Abdul Rahim Deciwal, the chief administrator for Juma's village of Athul, brought the boy and an older brother, Dad Gul, to a weekend meeting between Afghan elders and US Army Colonel Martin P Schweitzer. Schweitzer called the Taliban's attempt "a cowardly act."
As Deciwal told Juma's story, 20 Afghan elders repeatedly clicked their tongues in sadness and disapproval. When the boy and his brother were brought in, several of the turban-wearing men welled up, wiping their eyes with handkerchiefs.
"If anybody has a heart, then how can you control yourself (before) these kids?" Deciwal said in broken English.

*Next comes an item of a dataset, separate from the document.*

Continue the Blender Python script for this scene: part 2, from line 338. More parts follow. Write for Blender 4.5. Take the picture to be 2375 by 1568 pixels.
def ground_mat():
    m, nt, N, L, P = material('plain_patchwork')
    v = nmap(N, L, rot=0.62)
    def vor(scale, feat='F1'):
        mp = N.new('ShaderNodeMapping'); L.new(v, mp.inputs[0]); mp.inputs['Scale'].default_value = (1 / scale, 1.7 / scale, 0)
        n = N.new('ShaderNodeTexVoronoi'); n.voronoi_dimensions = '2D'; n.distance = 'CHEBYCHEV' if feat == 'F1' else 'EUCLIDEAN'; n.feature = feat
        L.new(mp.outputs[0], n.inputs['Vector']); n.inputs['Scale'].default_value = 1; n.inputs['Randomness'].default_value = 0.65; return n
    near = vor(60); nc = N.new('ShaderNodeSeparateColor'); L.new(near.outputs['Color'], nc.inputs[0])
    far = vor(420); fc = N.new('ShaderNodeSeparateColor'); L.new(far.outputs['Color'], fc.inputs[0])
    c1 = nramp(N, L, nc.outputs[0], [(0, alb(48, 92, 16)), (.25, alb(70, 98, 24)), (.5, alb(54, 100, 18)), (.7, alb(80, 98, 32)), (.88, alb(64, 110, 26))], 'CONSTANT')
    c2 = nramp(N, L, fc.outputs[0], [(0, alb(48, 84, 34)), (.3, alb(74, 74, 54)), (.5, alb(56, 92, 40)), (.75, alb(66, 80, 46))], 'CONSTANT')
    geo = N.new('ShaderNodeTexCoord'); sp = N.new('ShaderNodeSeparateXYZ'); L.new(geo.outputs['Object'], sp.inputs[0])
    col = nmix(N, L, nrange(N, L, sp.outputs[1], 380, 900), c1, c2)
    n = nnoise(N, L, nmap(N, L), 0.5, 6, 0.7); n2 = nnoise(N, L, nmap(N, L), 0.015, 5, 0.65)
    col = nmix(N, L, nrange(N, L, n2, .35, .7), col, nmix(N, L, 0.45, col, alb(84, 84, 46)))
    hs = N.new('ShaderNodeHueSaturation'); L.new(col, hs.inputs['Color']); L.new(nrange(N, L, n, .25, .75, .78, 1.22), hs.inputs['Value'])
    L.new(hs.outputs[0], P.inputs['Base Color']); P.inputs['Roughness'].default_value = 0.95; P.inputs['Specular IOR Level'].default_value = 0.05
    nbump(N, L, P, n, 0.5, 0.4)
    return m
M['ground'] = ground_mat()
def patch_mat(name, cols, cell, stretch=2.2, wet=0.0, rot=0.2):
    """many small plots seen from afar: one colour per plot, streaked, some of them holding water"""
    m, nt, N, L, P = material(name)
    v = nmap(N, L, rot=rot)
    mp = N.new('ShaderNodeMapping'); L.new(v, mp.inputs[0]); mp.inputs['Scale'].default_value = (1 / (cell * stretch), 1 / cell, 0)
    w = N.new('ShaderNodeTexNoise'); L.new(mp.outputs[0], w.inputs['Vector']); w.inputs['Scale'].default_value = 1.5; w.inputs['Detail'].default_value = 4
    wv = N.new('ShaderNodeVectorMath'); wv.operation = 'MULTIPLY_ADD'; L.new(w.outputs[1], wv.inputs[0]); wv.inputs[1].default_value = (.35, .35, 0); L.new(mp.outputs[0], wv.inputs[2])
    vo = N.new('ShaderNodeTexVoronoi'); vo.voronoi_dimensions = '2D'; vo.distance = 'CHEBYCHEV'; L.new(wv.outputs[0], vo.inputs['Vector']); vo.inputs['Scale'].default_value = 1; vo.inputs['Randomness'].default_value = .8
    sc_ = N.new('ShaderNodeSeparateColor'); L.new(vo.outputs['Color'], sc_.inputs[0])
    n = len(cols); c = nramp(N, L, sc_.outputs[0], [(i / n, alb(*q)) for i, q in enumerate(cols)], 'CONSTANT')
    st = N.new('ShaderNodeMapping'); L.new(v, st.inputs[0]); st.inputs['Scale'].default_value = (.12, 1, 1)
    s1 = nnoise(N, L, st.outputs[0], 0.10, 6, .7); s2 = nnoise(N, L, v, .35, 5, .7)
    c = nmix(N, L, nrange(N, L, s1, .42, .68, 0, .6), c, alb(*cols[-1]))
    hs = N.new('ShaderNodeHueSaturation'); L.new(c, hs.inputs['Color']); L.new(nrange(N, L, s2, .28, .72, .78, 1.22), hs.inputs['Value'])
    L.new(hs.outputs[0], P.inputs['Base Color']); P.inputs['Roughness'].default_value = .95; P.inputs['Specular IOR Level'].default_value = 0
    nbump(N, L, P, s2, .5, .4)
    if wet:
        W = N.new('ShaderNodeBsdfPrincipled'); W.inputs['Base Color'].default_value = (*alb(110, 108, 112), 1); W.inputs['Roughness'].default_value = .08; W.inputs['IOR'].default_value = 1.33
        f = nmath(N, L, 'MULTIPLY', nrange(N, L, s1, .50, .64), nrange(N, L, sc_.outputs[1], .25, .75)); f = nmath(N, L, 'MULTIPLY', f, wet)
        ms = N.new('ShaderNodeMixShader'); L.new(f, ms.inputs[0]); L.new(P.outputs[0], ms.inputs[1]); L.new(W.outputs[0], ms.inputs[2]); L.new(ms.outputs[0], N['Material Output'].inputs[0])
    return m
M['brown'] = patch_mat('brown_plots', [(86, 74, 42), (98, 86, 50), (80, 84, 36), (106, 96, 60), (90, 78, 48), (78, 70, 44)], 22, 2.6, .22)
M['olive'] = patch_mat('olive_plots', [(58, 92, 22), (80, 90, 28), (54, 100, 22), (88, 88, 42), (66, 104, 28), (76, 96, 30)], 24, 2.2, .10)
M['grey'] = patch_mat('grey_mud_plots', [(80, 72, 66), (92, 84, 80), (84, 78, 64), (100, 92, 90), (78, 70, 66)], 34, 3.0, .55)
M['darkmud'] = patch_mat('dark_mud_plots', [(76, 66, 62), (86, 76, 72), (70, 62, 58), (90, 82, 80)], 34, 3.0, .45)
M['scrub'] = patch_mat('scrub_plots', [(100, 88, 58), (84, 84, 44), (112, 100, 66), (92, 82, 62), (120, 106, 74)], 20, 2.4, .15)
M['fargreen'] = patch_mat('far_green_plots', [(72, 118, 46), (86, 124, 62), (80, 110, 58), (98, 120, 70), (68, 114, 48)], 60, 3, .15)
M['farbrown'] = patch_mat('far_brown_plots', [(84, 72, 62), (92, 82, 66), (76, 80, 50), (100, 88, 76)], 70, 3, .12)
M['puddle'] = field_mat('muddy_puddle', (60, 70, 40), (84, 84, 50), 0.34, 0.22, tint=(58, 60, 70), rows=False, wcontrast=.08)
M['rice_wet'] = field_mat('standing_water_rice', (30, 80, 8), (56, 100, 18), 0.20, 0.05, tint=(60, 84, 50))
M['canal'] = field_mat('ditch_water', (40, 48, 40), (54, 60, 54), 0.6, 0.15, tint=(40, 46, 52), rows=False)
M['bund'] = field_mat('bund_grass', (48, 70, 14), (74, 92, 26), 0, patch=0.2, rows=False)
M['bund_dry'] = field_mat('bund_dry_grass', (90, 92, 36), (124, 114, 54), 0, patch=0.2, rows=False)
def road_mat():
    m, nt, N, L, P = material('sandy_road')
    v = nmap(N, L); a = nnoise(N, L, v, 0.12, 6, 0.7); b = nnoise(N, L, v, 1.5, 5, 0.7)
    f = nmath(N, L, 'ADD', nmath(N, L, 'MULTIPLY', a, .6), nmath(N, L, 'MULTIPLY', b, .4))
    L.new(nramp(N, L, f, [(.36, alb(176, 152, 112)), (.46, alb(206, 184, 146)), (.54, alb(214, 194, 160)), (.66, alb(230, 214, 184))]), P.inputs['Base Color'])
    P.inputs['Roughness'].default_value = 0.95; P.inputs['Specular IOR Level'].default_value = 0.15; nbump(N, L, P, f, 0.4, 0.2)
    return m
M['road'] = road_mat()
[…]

Wallets quickly opened, and the boys were handed US$60 in American and Afghan currency - a good chunk of money in a country where teachers and police earn US$70 a month.
Afghan officials described the boys as extremely poor, and Juma said he is being raised by his sister because his father works in a bakery in Pakistan and his mother lives and does domestic work in another village.

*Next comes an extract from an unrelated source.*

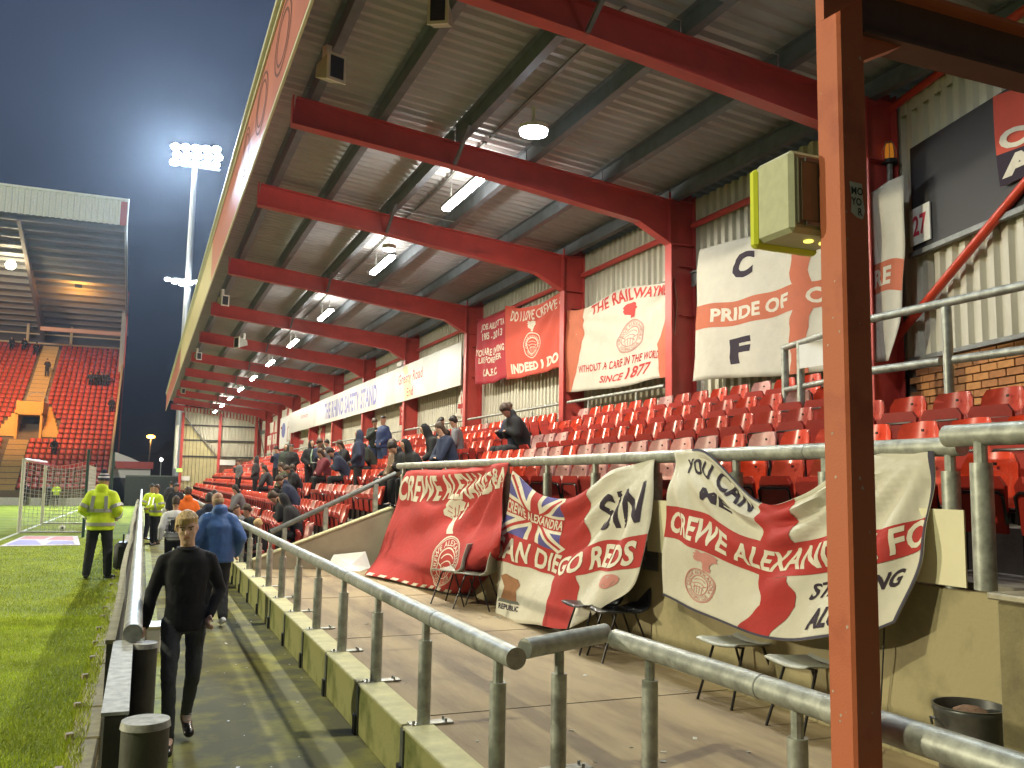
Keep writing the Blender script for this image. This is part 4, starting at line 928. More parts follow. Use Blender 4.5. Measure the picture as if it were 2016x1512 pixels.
# light box
t = empty('light_box', (2.505, 2.96, 3.25), 'weathered grey floodlight box with yellow rear housing clamped to the near red post', 'light box'); t.scale = (.90, .90, .92)
Bx = MB(); Bx.box((-.15, -.16, -.185), (.20, .10, .19), ch=.02); Bx.build('housing', mat('aged_grey_plastic', (.46, .46, .30), .45, var=.12, scale=14), t)
MB().box((-.168, .07, -.205), (.205, .125, .170), ch=.015).build('rear_shell', mat('yellow_housing', (.62, .66, .03), .45, var=.06), t)
MB().box((-.118, -.170, -.150), (.19, -.158, .155), ch=.004).build('glass_frame', mat('dark_olive_frame', (.13, .12, .07), .5), t)
MB().box((-.10, -.174, -.132), (.18, -.169, .137)).build('glass', mat('smoked_glass', (.17, .15, .095), .12, var=.1), t)
for z in (-.145, .145): MB().box((-.08, -.18, z - .008), (.16, -.165, z + .008)).build('clip', GALVD, t)
for x in (.03, .12): MB().cyl((x, -.06), .022, -.192, -.184, 12).build('indicator', mat('lit_yellow_dot', (1, .9, .1), .5, emit=(1, .85, .15), estr=1.6), t)
# beacon, black board, number plate, red flag on the corner wall
def cwp(s_, h, z): q = cw(s_, h); return (q.x, q.y, z)
t = empty('amber_beacon', cwp(-.03, .22, 6.0), 'amber warning beacon in a wire cage above the corner of the white flag', 'beacon')
MB().cyl((0, 0), .06, .16, .36, 14, 0, .045).build('lens', mat('amber_glass', (.55, .19, .02), .2, emit=(1, .35, .03), estr=.25), t, smooth=True); MB().cyl((0, 0), .10, .10, .15, 16).build('base', DARK, t); MB().cyl((0, 0), .035, -.15, .1, 8).build('stem', GALV, t)
m = MB()
for k in range(8): a = k * math.pi / 4; m.tube([(.075 * math.cos(a), .075 * math.sin(a), .15), (.085 * math.cos(a), .085 * math.sin(a), .28), (.03 * math.cos(a), .03 * math.sin(a), .40)], .004, 4)
m.build('cage', GALV, t)
o = MB().obox(cwp(4.2, .10, 5.54), ((*cd, 0), (*cn, 0), (0, 0, 1)), (3.95, .02, .66)).build('black_board', DARK); tag(o, 'big plain black board fixed high on the cream cladding at the right edge', 'board')
o = MB().obox(cwp(4.2, .13, 4.86), ((*cd, 0), (*cn, 0), (0, 0, 1)), (3.98, .035, .03)).build('board_ledge', GALVD, o)
t = empty('number_plate', cwp(.44, .14, 5.19), 'white plate with the red number 27 on the black board', 'sign'); 
o = MB().obox((0, 0, 0), ((*cd, 0), (*cn, 0), (0, 0, 1)), (.20, .008, .225)).build('plate', WHITE, t)
def n27(u, v): return tuple(Vector((cd.x * (u - .5) * .4, cd.y * (u - .5) * .4, .225 - .45 * v)) + Vector((cn.x, cn.y, 0)) * .011)
decal('number', [text2d('27', (.17, .22, .83, .78), .03)], mat('number_red', (.50, .03, .06), .5), n27, None, t, 0, (cn.x, cn.y, 0))

# ------------------------------------------------------------------ flags
CLW = mat('white_flag_cloth', (.55, .52, .43), .85, var=.06, scale=5, bump=1.0, bscale=7)
CLR = mat('red_flag_cloth', (.37, .024, .020), .8, var=.10, scale=5, bump=1.0, bscale=7)
CLO = mat('orange_red_flag_cloth', (.50, .065, .035), .8, var=.06, scale=5, bump=.9, bscale=7)
CLC = mat('crimson_flag_cloth', (.36, .016, .028), .8, var=.06, scale=5)
CLT = mat('terracotta_flag_cloth', (.48, .13, .065), .8, var=.08, scale=5)
INK = mat('black_cloth_print', (.025, .015, .028), .85); INKR = mat('red_cloth_print', (.50, .05, .045), .85); INKW = mat('cream_cloth_print', (.62, .57, .46), .85); INKB = mat('blue_cloth_print', (.085, .075, .25), .85); INKF = mat('pale_red_cloth_print', (.52, .22, .19), .85)
def surf(G, folds):
    G = np.array(G); nj, ni = G.shape[:2]
    def cr(P, t):
        n = len(P); s_ = t * (n - 1); k = min(int(s_), n - 2); f = s_ - k
        if n == 2: return P[0] * (1 - f) + P[1] * f
        p0 = P[k - 1] if k > 0 else 2 * P[0] - P[1]; p1 = P[k]; p2 = P[k + 1]; p3 = P[k + 2] if k + 2 < n else 2 * P[-1] - P[-2]
        return .5 * (2 * p1 + (p2 - p0) * f + (2 * p0 - 5 * p1 + 4 * p2 - p3) * f * f + (3 * p1 - p0 - 3 * p2 + p3) * f ** 3)
    ph_ = G[0, 0, 1] * 3.1
    def S(u, v):
        u0, v0 = u, v; u = min(1, max(0, u + math.sin(math.pi * u) * (.010 * math.sin(15 * v + ph_) + .005 * math.sin(41 * v + 6 * u)))); v = min(1, max(0, v + math.sin(math.pi * v) * (.012 * math.sin(13 * u0 + ph_) + .005 * math.sin(37 * u0 + 4 * v0))))
        p = cr(np.array([cr(G[j], u) for j in range(nj)]), v); d = (folds(u, v) if folds else 0) + .007 * math.sin(23 * u + 9 * v + ph_ + 2 * math.sin(5 * v)) + .006 * math.sin(11 * v - 17 * u + ph_ + 3 * math.sin(4 * u))
        return (p[0] - d, p[1] + .008 * math.sin(14 * v + ph_), p[2] + .008 * math.sin(16 * u + ph_))
    return S
def flag(name, key, mat_, label, folds, N=(40, 30), cat='flag', group=None, hem=None):
    S = surf(FG[key], folds); me_v = [S(i / N[0], j / N[1]) for j in range(N[1] + 1) for i in range(N[0] + 1)]; nx = N[0] + 1
    fs = [(j * nx + i, j * nx + i + 1, (j + 1) * nx + i + 1, (j + 1) * nx + i) for j in range(N[1]) for i in range(N[0])]
    t = empty(name, (0, 0, 0), label, cat, group); c = Vector(np.mean(np.array(me_v), axis=0)); t.location = c
    m = MB().add(me_v, fs); o = m.build('cloth', mat_, t, smooth=True); o.location = -c
    sol = o.modifiers.new('thick', 'SOLIDIFY'); sol.thickness = .003; sol.offset = 0
    def D(nm, shapes, mm, lvl=1): d = decal(nm, shapes, mm, S, N, t, .0035 + .0022 * lvl); d.location = -c; return d
    return t, S, D
def fan(cu, cv, k, a, fall=2.2, ph=0.):
    def f(u, v):
        du = u - cu; dv = v - cv; r = math.hypot(du, dv); th = math.atan2(dv, du)
        return a * math.sin(k * th + ph) * min(1, (r * 2.6) ** 2) * math.exp(-r * fall) * 1.25 
    return f
def comb(*fs): return lambda u, v: sum(f(u, v) for f in fs)
def wave(ku, kv, a, ph=0.): return lambda u, v: a * math.sin(2 * math.pi * (ku * u + kv * v) + ph)
def hang(k, a, ph=0., p=1.0): return lambda u, v: a * math.sin(2 * math.pi * k * u + ph) * v ** p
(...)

"I think the boy is intelligent," Deciwal said. "When he comes from the enemy he found a checkpoint of the ANA (Afghan National Army), and he asked the ANA: 'Hey, can you help me? Somebody gave me this jacket and I don't know what's inside but maybe something bad.'"
Lt Col George Graff, a father of five who attended the meeting, also teared up. "Relating to them as a father and trying to fathom somebody using one of my children for that kind of a purpose, jeez, it just tore me up," said Graff, a National Guard soldier from St. George, Utah.

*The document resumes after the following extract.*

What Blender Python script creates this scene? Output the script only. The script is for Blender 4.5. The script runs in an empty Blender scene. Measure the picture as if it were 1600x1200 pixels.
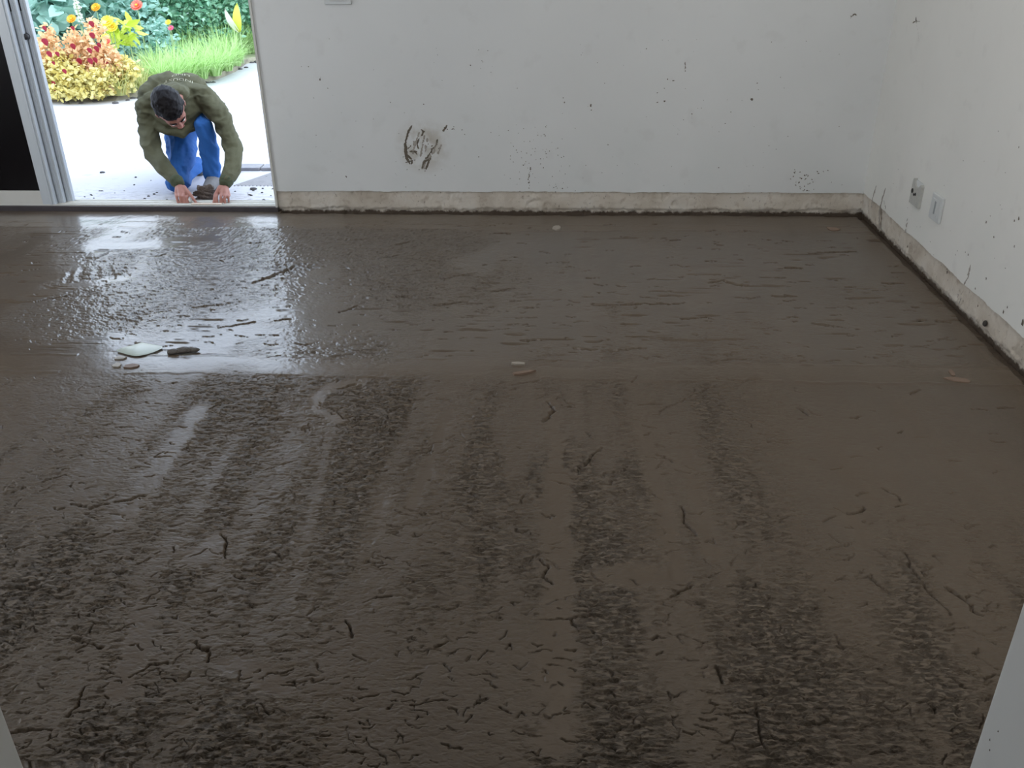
import bpy, bmesh, math, random
import numpy as np
from mathutils import Vector, Matrix
from mathutils.bvhtree import BVHTree
random.seed(7)
SC = bpy.context.scene
C = SC.collection

# ------------------------------------------------------------------ camera
F = 1401.0; H = 1.5
_Y = np.array([77., -727., F]); _Y /= np.linalg.norm(_Y)
_D = np.array([29., 2705., F]); _D -= _D.dot(_Y) * _Y; _D /= np.linalg.norm(_D)
_X = np.cross(_D, _Y)
R = np.array([_X, _Y, -_D])              # camera (x right, y down, z forward) -> world
def ray(px, py): return R @ np.array([px - 800., py - 600., F])
def fl(px, py, z=0.0):
    d = ray(px, py); return np.array([0, 0, H]) + d * ((z - H) / d[2])
def at(px, py, Y):
    d = ray(px, py); return np.array([0, 0, H]) + d * (Y / d[1])
def atx(px, py, X):
    d = ray(px, py); return np.array([0, 0, H]) + d * (X / d[0])
cam = bpy.data.cameras.new('camera'); co = bpy.data.objects.new('camera', cam); C.objects.link(co)
m = Matrix.Identity(4)
for i in range(3):
    m[i][0] = R[i][0]; m[i][1] = -R[i][1]; m[i][2] = -R[i][2]
m[2][3] = H
co.matrix_world = m
cam.sensor_width = 36; cam.lens = F / 1600 * 36; cam.clip_start = 0.02
SC.camera = co

# ------------------------------------------------------------------ world, sun, lights added at the openings and ceiling, exposure
W = bpy.data.worlds.new('world'); SC.world = W; W.use_nodes = True
nt = W.node_tree; bg = nt.nodes['Background']
tc = nt.nodes.new('ShaderNodeTexCoord'); sx = nt.nodes.new('ShaderNodeSeparateXYZ')
rp = nt.nodes.new('ShaderNodeValToRGB')
nt.links.new(tc.outputs['Generated'], sx.inputs[0]); nt.links.new(sx.outputs['Z'], rp.inputs[0])
rp.color_ramp.elements[0].position = 0.0; rp.color_ramp.elements[0].color = (.80, .88, 1, 1)
rp.color_ramp.elements[1].position = 0.8; rp.color_ramp.elements[1].color = (.62, .78, 1, 1)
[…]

"The depths that these people will go to get what they want, which is power for themselves - it's just disgusting."
juma gul
Juma Gul, 6, claims he was strapped to a suicide vest by the Taliban. Now he is safe with tribal elders.
A Taliban spokesman, Qari Yousef Ahmadi, denied the militant group uses child fighters, saying it has hundreds of adults ready for suicide missions.
"We don't need to use a child," Ahmadi said by satellite phone. "It's against Islamic law, it's against humanitarian law. This is just propaganda against the Taliban."
However, a gory Taliban video that surfaced in April showed militants instructing a boy of about 12 as he beheaded an alleged traitor with a large knife. UN officials condemned the act as a war crime.
Fidgety but smiling during all the attention, Juma said he had been scared when he was surrounded by Taliban fighters. He cupped his hands together to show the size of the bomb, then ran his hands along his waist to show where it was on his body.